I came to know Gujral when he was a member of Indira Gandhi’s “kitchen cabinet” after she lost to Lal Bahadur Shastri in the race to the prime ministerial gaddi (seat). She demanded unstinted loyalty and Gujral was her confidante. Yet, when Indira imposed the emergency, he refused to toe the line as minister for information and broadcasting. Indira’s son, Sanjay Gandhi, an extra-constitutional authority, was running the government. Sanjay phoned up Gujral, asking him to propagate against Jayaprakash Narain, heading the movement to remove corruption and to resist the authoritarianism which Indira’s rule had come to represent. Gujral told Sanjay that he was Indira’s minister and not his errand boy. Gujral was transferred from the Information and Broadcasting Ministry to the Planning Commission, where P.N. Haksar, once Indira’s principal secretary, was hibernating. He too had been punished for having joined issue with Sanjay.
It was only the offer of ambassadorship to the Soviet Union which stopped Gujral from resigning from the government. Being a leftist – he was a camp follower of the Communist Party during his student days at Lahore – he did so well in Moscow that he was requested by Morarji Desai, the then prime minister, to continue as India’s envoy. Gujral had ingratiated himself with the Communist Party and the government so closely that the Soviet Union was unsparing in supplying arms to India. Moscow also stood by the side of New Delhi on Kashmir.
Gujral, though, had a weakness – his love for Pakistan, where he was born. He sincerely believed that a friendly Pakistan was an asset to India. He would have criticized the firing of Pakistan television channels for showing the Indian programs more than permitted. Both countries are guilty of harming each other’s credentials relating to the news and political enormity. Viewers are mature enough to separate propaganda from happenings.
His first love was for Punjab. When he was prime minister, he wrote off the state’s debt to the Centre running into tens of millions. He also sanctioned a Science City to be founded at Jalandhar, where he and his family had settled after migrating from Jhelum. And while out of office, he spanned the distance between the Hindus and Sikhs during the militancy years. He constituted the Punjab Group – I was its member – to talk to the Akalis on the one hand and the chauvinists on the other.

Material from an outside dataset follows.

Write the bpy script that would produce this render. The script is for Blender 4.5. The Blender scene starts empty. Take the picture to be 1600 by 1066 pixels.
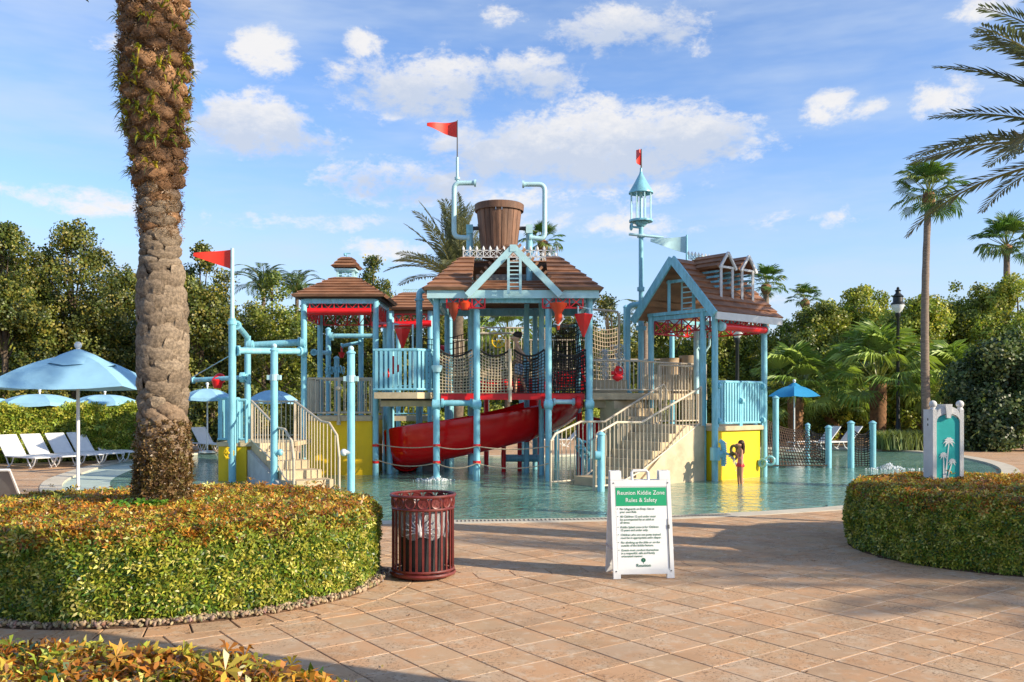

After the fall of Deve Gowda government, Gujral became the prime minister for a brief period. Earlier, he undertook a tour of South Africa and Egypt in October 1977. I accompanied him as a journalist. My purpose was to see the country where Mahatma Gandhi had experimented with his satyagraha (insistence on truth) – an antidote to the class struggle, because a satyagrahi was required to purify himself in order to serve the society without any ulterior motive. Gujral visited the Pietermaritzburg railway station, where a pamphlet was available relating how Gandhiji was thrown out of a first-class railway compartment exclusively reserved for the whites.
My long-cherished desire to meet Nelson Mandela came true as I joined Gujral during a banquet dinner hosted in his honor. Later that night, Mandela broke into dance and dragged Gujral on to the floor. Gujral’s bonanza to government servants on the recommendations of the pay commission was too heavy a burden on the exchequer at a time when India was not in sound economic health. Had he implemented the other recommendations, such as the 30 per cent cut in the bureaucracy and extended working hours, some balance might have been struck. But Gujral was under pressure from trade unions and the Left. The hike destabilized the Central budget and was beyond the capacity of the states when they too were obliged to follow suit.
It is strange how the dust of time accumulates to obscure even the names of people who have served the country well in its most difficult times. The Congress party he served, practically his whole life, is opposed to him because he tried to bring back the party to its ethos of democracy, pluralism and egalitarianism. It is, indeed, a pity that values have ceased to matter with political parties. Gujral would not have fitted in the Congress or any other party if he had been living.